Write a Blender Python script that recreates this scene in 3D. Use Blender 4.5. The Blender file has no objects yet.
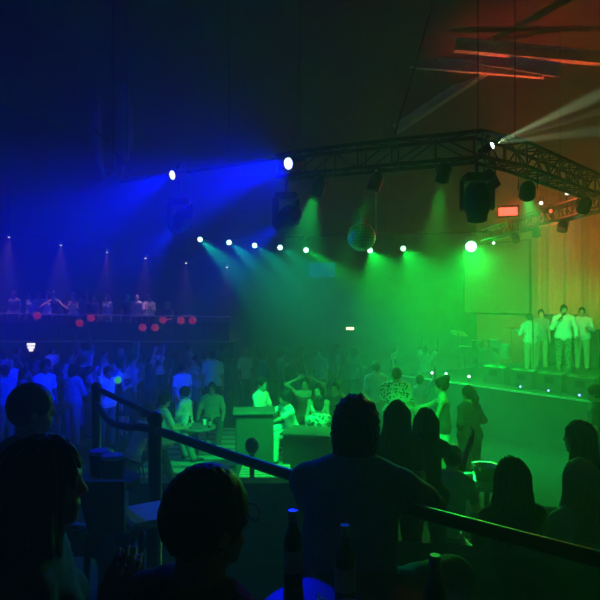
import bpy, math, random
import numpy as np
from mathutils import Vector, Matrix
random.seed(7)
SC = bpy.context.scene
COL = SC.collection
PI = math.pi
CAMZ = 3.0
def P(px, py, d):
    """point at depth d on the camera ray through a picture position (used once, to place real-size things)"""
    return Vector(((px-300)/600*d, d, CAMZ-(py-300)/600*d))
V = Vector

# ---------------------------------------------------------------- materials
MATS = {}
def mat(name, rgb, rough=0.7, metal=0.0, var=0.15, scale=12.0, bump=0.0, pattern=None, rgb2=None, spec=0.3, sheen=0.0, trans=0.0):
    if name in MATS: return MATS[name]
    m = bpy.data.materials.new(name); m.use_nodes = True
    nt = m.node_tree; bs = nt.nodes['Principled BSDF']
    bs.inputs['Roughness'].default_value = rough
    bs.inputs['Metallic'].default_value = metal
    bs.inputs['Specular IOR Level'].default_value = spec
    if sheen: bs.inputs['Sheen Weight'].default_value = sheen
    if trans: bs.inputs['Transmission Weight'].default_value = trans
    tc = nt.nodes.new('ShaderNodeTexCoord')
    ramp = nt.nodes.new('ShaderNodeValToRGB')
    if pattern == 'voronoi':
        tx = nt.nodes.new('ShaderNodeTexVoronoi'); tx.inputs['Scale'].default_value = scale; out = tx.outputs['Distance']
    elif pattern == 'wave':
        tx = nt.nodes.new('ShaderNodeTexWave'); tx.inputs['Scale'].default_value = scale; tx.inputs['Distortion'].default_value = 1.0; out = tx.outputs['Fac']
    else:
        tx = nt.nodes.new('ShaderNodeTexNoise'); tx.inputs['Scale'].default_value = scale; tx.inputs['Detail'].default_value = 4; out = tx.outputs['Fac']
    nt.links.new(tc.outputs['Object'], tx.inputs['Vector'])
    nt.links.new(out, ramp.inputs['Fac'])
    c = np.array(rgb)
    if pattern:
        c2 = np.array(rgb2 if rgb2 else rgb)
        ramp.color_ramp.elements[0].position = .38; ramp.color_ramp.elements[1].position = .5
        ramp.color_ramp.elements[0].color = (*c2, 1); ramp.color_ramp.elements[1].color = (*c, 1)
    else:
        ramp.color_ramp.elements[0].position = .3; ramp.color_ramp.elements[1].position = .7
        ramp.color_ramp.elements[0].color = (*(c*(1-var)), 1); ramp.color_ramp.elements[1].color = (*np.minimum(c*(1+var), 1), 1)
    nt.links.new(ramp.outputs['Color'], bs.inputs['Base Color'])
    if bump:
        b = nt.nodes.new('ShaderNodeBump'); b.inputs['Strength'].default_value = bump; b.inputs['Distance'].default_value = .01
        nt.links.new(out, b.inputs['Height']); nt.links.new(b.outputs['Normal'], bs.inputs['Normal'])
    MATS[name] = m
    return m
def emit(name, rgb, strength):
    if name in MATS: return MATS[name]
    m = bpy.data.materials.new(name); m.use_nodes = True
    bs = m.node_tree.nodes['Principled BSDF']
    bs.inputs['Base Color'].default_value = (.02, .02, .02, 1)
    bs.inputs['Emission Color'].default_value = (*rgb, 1)
    bs.inputs['Emission Strength'].default_value = strength
    MATS[name] = m
    return m
def planks(name, rgb, rgb2, width, axis=0, rough=.5):
    m = bpy.data.materials.new(name); m.use_nodes = True
    nt = m.node_tree; bs = nt.nodes['Principled BSDF']; bs.inputs['Roughness'].default_value = rough
    tc = nt.nodes.new('ShaderNodeTexCoord'); sep = nt.nodes.new('ShaderNodeSeparateXYZ')
    nt.links.new(tc.outputs['Object'], sep.inputs[0])
    md = nt.nodes.new('ShaderNodeMath'); md.operation = 'MODULO'; md.inputs[1].default_value = width
    ad = nt.nodes.new('ShaderNodeMath'); ad.operation = 'ADD'; ad.inputs[1].default_value = 100*width
    nt.links.new(sep.outputs[axis], ad.inputs[0]); nt.links.new(ad.outputs[0], md.inputs[0])
    lt = nt.nodes.new('ShaderNodeMath'); lt.operation = 'LESS_THAN'; lt.inputs[1].default_value = width*.35
    nt.links.new(md.outputs[0], lt.inputs[0])
    mx = nt.nodes.new('ShaderNodeMix'); mx.data_type = 'RGBA'
    mx.inputs[6].default_value = (*rgb, 1); mx.inputs[7].default_value = (*rgb2, 1)
    nt.links.new(lt.outputs[0], mx.inputs[0]); nt.links.new(mx.outputs[2], bs.inputs['Base Color'])
    return m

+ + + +

• [What to do]: Return the material word for word. Pictures are not part of the copy.

• [Full response]:
Write a Blender Python script that recreates this scene in 3D. Use Blender 4.5. The Blender file has no objects yet.
import bpy, math, random
import numpy as np
from mathutils import Vector, Matrix
random.seed(7)
SC = bpy.context.scene
COL = SC.collection
PI = math.pi
CAMZ = 3.0
def P(px, py, d):
    """point at depth d on the camera ray through a picture position (used once, to place real-size things)"""
    return Vector(((px-300)/600*d, d, CAMZ-(py-300)/600*d))
V = Vector

# ---------------------------------------------------------------- materials
MATS = {}
def mat(name, rgb, rough=0.7, metal=0.0, var=0.15, scale=12.0, bump=0.0, pattern=None, rgb2=None, spec=0.3, sheen=0.0, trans=0.0):
    if name in MATS: return MATS[name]
    m = bpy.data.materials.new(name); m.use_nodes = True
    nt = m.node_tree; bs = nt.nodes['Principled BSDF']
    bs.inputs['Roughness'].default_value = rough
    bs.inputs['Metallic'].default_value = metal
    bs.inputs['Specular IOR Level'].default_value = spec
    if sheen: bs.inputs['Sheen Weight'].default_value = sheen
    if trans: bs.inputs['Transmission Weight'].default_value = trans
    tc = nt.nodes.new('ShaderNodeTexCoord')
    ramp = nt.nodes.new('ShaderNodeValToRGB')
    if pattern == 'voronoi':
        tx = nt.nodes.new('ShaderNodeTexVoronoi'); tx.inputs['Scale'].default_value = scale; out = tx.outputs['Distance']
    elif pattern == 'wave':
        tx = nt.nodes.new('ShaderNodeTexWave'); tx.inputs['Scale'].default_value = scale; tx.inputs['Distortion'].default_value = 1.0; out = tx.outputs['Fac']
    else:
        tx = nt.nodes.new('ShaderNodeTexNoise'); tx.inputs['Scale'].default_value = scale; tx.inputs['Detail'].default_value = 4; out = tx.outputs['Fac']
    nt.links.new(tc.outputs['Object'], tx.inputs['Vector'])
    nt.links.new(out, ramp.inputs['Fac'])
    c = np.array(rgb)
    if pattern:
        c2 = np.array(rgb2 if rgb2 else rgb)
        ramp.color_ramp.elements[0].position = .38; ramp.color_ramp.elements[1].position = .5
        ramp.color_ramp.elements[0].color = (*c2, 1); ramp.color_ramp.elements[1].color = (*c, 1)
    else:
        ramp.color_ramp.elements[0].position = .3; ramp.color_ramp.elements[1].position = .7
        ramp.color_ramp.elements[0].color = (*(c*(1-var)), 1); ramp.color_ramp.elements[1].color = (*np.minimum(c*(1+var), 1), 1)
    nt.links.new(ramp.outputs['Color'], bs.inputs['Base Color'])
    if bump:
        b = nt.nodes.new('ShaderNodeBump'); b.inputs['Strength'].default_value = bump; b.inputs['Distance'].default_value = .01
        nt.links.new(out, b.inputs['Height']); nt.links.new(b.outputs['Normal'], bs.inputs['Normal'])
    MATS[name] = m
    return m
def emit(name, rgb, strength):
    if name in MATS: return MATS[name]
    m = bpy.data.materials.new(name); m.use_nodes = True
    bs = m.node_tree.nodes['Principled BSDF']
    bs.inputs['Base Color'].default_value = (.02, .02, .02, 1)
    bs.inputs['Emission Color'].default_value = (*rgb, 1)
    bs.inputs['Emission Strength'].default_value = strength
    MATS[name] = m
    return m
def planks(name, rgb, rgb2, width, axis=0, rough=.5):
    m = bpy.data.materials.new(name); m.use_nodes = True
    nt = m.node_tree; bs = nt.nodes['Principled BSDF']; bs.inputs['Roughness'].default_value = rough
    tc = nt.nodes.new('ShaderNodeTexCoord'); sep = nt.nodes.new('ShaderNodeSeparateXYZ')
    nt.links.new(tc.outputs['Object'], sep.inputs[0])
    md = nt.nodes.new('ShaderNodeMath'); md.operation = 'MODULO'; md.inputs[1].default_value = width
    ad = nt.nodes.new('ShaderNodeMath'); ad.operation = 'ADD'; ad.inputs[1].default_value = 100*width
    nt.links.new(sep.outputs[axis], ad.inputs[0]); nt.links.new(ad.outputs[0], md.inputs[0])
    lt = nt.nodes.new('ShaderNodeMath'); lt.operation = 'LESS_THAN'; lt.inputs[1].default_value = width*.35
    nt.links.new(md.outputs[0], lt.inputs[0])
    mx = nt.nodes.new('ShaderNodeMix'); mx.data_type = 'RGBA'
    mx.inputs[6].default_value = (*rgb, 1); mx.inputs[7].default_value = (*rgb2, 1)
    nt.links.new(lt.outputs[0], mx.inputs[0]); nt.links.new(mx.outputs[2], bs.inputs['Base Color'])
    return m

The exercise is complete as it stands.